You may not be surprised to read that there are surprises everywhere, from holographic vampires to serial killers who use honey as their weapon of choice. At different points in the book I half-wanted to be a zombie sumo wrestler, craved a demonic tattoo, and felt very sorry for a road map. But my biggest surprise was that I learned more new French phrases than Japanese ones. The beautiful descriptions are esoteric, ephemeral, and solid – like thick fog you feel you could part with your hands. The only straightforward thing about this book is its name – Hanzai literally translates as crime.

It’s this spirited, loving, bloody rebellion against the genre rulebook that makes these stories tick, that brings them together.

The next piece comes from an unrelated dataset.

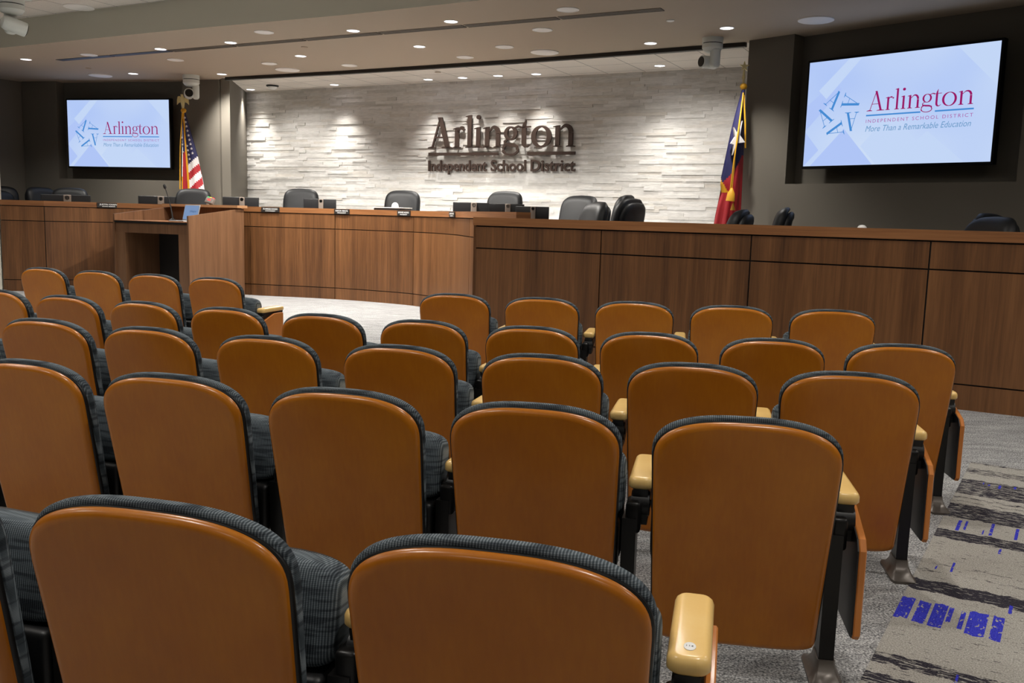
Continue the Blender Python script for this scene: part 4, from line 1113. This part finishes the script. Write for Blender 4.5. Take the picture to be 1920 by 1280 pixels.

Winding through points of view from an ex-pat young woman exploring the quiet deaths of a broken-down theme park, to two American fuckboys getting wasted and in serious trouble in New York’s Little Tokyo, to a group of Yakuza bank robbers watching a PowerPoint on how best to utilise Godzilla in their latest heist, Hanzai Japan shows both Japan and the West through broken lenses, a playful perversion of how we see ourselves and the other.

With this righteous rule-bending comes a promise to skew how the reader sees the Western world from a Japanese perspective, and vice versa; East meets West, sci-fi meets crime noir, supernatural meets super scientific. It turns out all of those things have two big themes in common – fear of the unknown and fear of death. There is so much in each story that is unsolvable. That’s where each story centres and hits home.

There’s one more crucial rule that all of the stories follow. One key to a good mystery is to have good clues – keys hidden like spiders for us to find in the cracks or in the open. This book promises “more keys, stranger locks.” And the locks are very strange indeed.